Ten takeaways from the Autumn Budget - Lib Dems

The Liberal Democrats have revealed ten key takeaways from today's Autumn Budget, including a £65bn hit to tax receipts, a fall in wages and rise in borrowing.


Liberal Democrat MP Tom Brake commented:

"Instead of a bright future for Britain, Conservative plans will see a £65bn hit to tax receipts, slashed wages and higher borrowing.

"The Government found £3bn to spend on Brexit, but nothing for our police or social care.

"The Chancellor has completely failed to show the ambition needed to tackle the housing crisis, build the infrastructure the country needs or fix Universal Credit.

"This Budget was meant to save Philip Hammond's career, but it has fallen apart before the day is even over."

Here are ten key takeaways from the Autumn Budget:

1. £65bn hit to tax receipts: Tax receipts have been downgraded by £65.4 billion over the five-year period compare to previous forecasts from the March Budget. By 2021-22, annual public sector receipts will be £28bn less than previously forecast (OBR November 2017, link, p.13, compared with OBR March 2017, link, p.11).

2. Slashed wages: The OBR now expects wages to rise by just 2.3% next year, down from 2.7% previously. Pay increases now aren’t expected to hit 3% (the current inflation rate) until 2021, a whole year later (link, p.11).

3. Higher borrowing: Forecast public borrowing by 2021-22 has increased by £53 billion, from £134 billion to £187 billion (link, p.18).

4. Stamp duty: The OBR predicts the cut to stamp duty will increase house prices (link, p.53) and will only lead to an additional 3,500 first-time buyers (link, p.233).

5. Universal Credit: Additional funding for Universal Credit will not come into effect before January 2017, leaving many vulnerable families at risk of being plunged into poverty this Christmas.

6. Social Housing: Philip Hammond did not once mention the need to build more social housing or replace council houses sold off under Right to Buy. This is despite the latest figures showing that since April 2015, 28,011 council houses have been sold under Right to Buy only 8,113 replaced (link).

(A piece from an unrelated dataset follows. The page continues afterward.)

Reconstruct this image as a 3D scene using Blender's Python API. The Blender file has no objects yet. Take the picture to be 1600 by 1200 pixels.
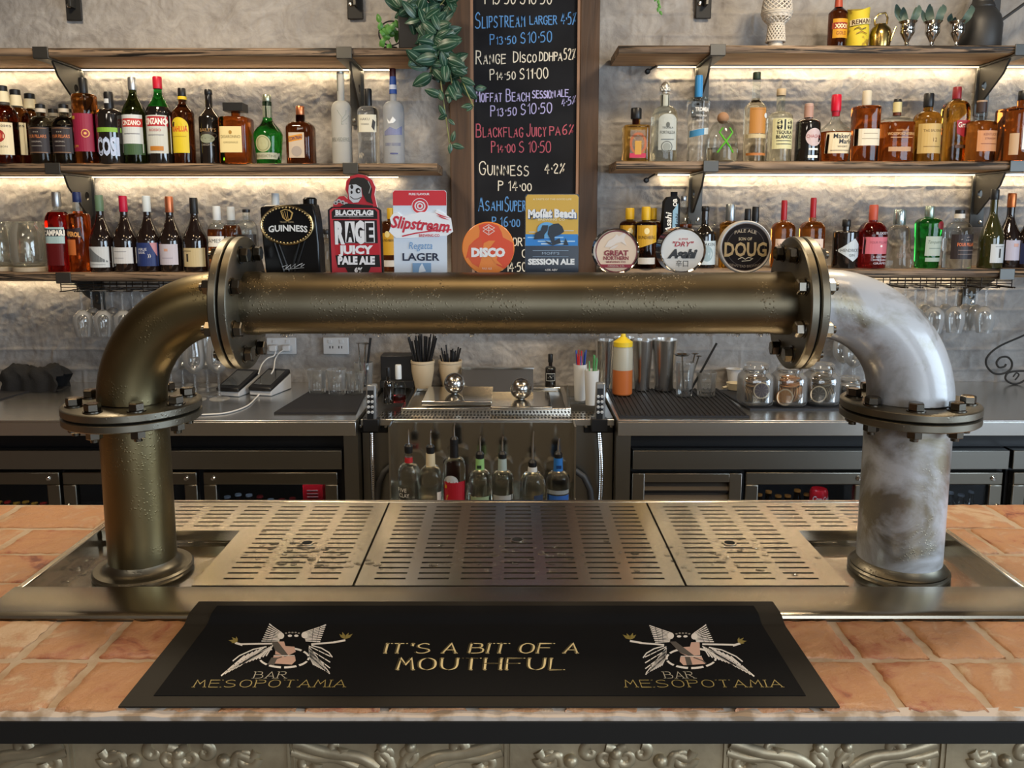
import bpy, math, random
from mathutils import Vector, Matrix
R = math.radians
random.seed(7)
scene = bpy.context.scene
COL = scene.collection

# ------------------------------------------------------------------ camera
FPX, PPY, EYE = 1280.0, 526.0, 1.663
TILT = math.atan(181 / 1280.0)
cd = bpy.data.cameras.new('camera'); cam = bpy.data.objects.new('camera', cd); COL.objects.link(cam)
cam.location = (0, 0, EYE); cam.rotation_euler = (math.pi / 2 - TILT, 0, 0)
cd.sensor_fit = 'HORIZONTAL'; cd.sensor_width = 36.0; cd.lens = 36.0 * FPX / 1600.0
cd.shift_y = -(600 - PPY) / 1600.0; cd.clip_start = 0.05; cd.clip_end = 60
scene.camera = cam
_c, _s = math.cos(TILT), math.sin(TILT)

# ------------------------------------------------------------------ colour management, world, lights
scene.view_settings.view_transform = 'Standard'; scene.view_settings.look = 'None'
scene.view_settings.gamma = 1.0; scene.view_settings.use_curve_mapping = False
scene.view_settings.exposure = 0.15
scene.cycles.use_denoising = True
scene.cycles.max_bounces = 12; scene.cycles.transmission_bounces = 10
scene.cycles.transparent_max_bounces = 24; scene.cycles.glossy_bounces = 5; scene.cycles.diffuse_bounces = 3
scene.cycles.caustics_reflective = False; scene.cycles.caustics_refractive = False
scene.cycles.sample_clamp_indirect = 6.0

wld = bpy.data.worlds.new('daylight'); scene.world = wld; wld.use_nodes = True
bg = wld.node_tree.nodes['Background']; bg.inputs[0].default_value = (0.62, 0.78, 1.0, 1); bg.inputs[1].default_value = .7


def area(name, loc, target, size, size_y, power, col, spread=180):
    l = bpy.data.lights.new(name, 'AREA'); l.shape = 'RECTANGLE'; l.size = size; l.size_y = size_y
    l.energy = power; l.color = col; l.spread = R(spread)
    o = bpy.data.objects.new(name, l); COL.objects.link(o); o.location = loc
    d = Vector(target) - Vector(loc); o.rotation_euler = d.to_track_quat('-Z', 'Y').to_euler()
    return o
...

7. Delayed infrastructure funding: The biggest funding announcement today, the additional extra £7bn for the National Productivity Investment Fund, will only be provided in 2022-23 (link, p.28).

8. Police: No extra funding was provided for the police, despite a steep rise in violent crime and police forces facing a £413m real-terms cut in 2017/18 (link).

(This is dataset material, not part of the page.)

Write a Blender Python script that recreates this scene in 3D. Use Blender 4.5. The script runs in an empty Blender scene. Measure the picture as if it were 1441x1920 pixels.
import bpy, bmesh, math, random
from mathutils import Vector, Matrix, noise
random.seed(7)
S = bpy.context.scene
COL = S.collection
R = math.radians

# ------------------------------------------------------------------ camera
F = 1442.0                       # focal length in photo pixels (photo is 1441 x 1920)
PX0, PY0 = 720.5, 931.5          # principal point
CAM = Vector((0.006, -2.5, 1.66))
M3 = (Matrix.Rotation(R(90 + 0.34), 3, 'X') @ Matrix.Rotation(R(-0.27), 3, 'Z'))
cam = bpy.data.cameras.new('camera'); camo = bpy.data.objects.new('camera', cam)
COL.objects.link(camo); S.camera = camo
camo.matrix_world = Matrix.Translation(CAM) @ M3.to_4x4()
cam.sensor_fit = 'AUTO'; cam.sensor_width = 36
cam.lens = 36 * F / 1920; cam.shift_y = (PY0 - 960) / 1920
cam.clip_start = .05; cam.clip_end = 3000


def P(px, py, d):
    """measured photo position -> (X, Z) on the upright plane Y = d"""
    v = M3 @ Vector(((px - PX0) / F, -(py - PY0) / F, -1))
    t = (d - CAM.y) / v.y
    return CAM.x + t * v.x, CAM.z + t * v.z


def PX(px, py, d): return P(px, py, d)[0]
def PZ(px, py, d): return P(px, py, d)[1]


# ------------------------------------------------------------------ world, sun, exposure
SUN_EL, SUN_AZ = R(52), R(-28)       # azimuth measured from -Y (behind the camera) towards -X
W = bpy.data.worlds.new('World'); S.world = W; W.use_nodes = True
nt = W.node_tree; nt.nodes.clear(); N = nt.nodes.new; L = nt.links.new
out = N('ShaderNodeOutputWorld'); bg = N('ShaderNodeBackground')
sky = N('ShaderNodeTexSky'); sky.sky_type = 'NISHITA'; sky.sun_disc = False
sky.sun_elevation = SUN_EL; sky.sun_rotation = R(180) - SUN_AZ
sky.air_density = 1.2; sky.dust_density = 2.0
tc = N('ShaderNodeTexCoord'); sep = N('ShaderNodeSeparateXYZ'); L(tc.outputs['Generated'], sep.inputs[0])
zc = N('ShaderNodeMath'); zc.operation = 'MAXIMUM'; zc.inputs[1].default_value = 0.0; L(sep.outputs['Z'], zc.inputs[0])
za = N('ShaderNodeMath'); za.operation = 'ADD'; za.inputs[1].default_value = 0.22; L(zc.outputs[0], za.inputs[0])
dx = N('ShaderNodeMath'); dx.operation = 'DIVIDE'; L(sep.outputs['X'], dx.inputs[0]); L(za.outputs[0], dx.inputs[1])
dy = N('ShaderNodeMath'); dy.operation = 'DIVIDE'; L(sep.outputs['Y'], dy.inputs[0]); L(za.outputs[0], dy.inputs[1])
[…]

9. Social care: Social care was not mentioned once in Philip Hammond's speech, and no additional funding was provided. This is despite more than a million vulnerable older people are already missing out on vital support that they need (link).

10. Public Sector Pay: Teachers and police officers will be left £3,000 worse off by 2020 due to the Chancellor's refusal to lift the public sector pay freeze (link).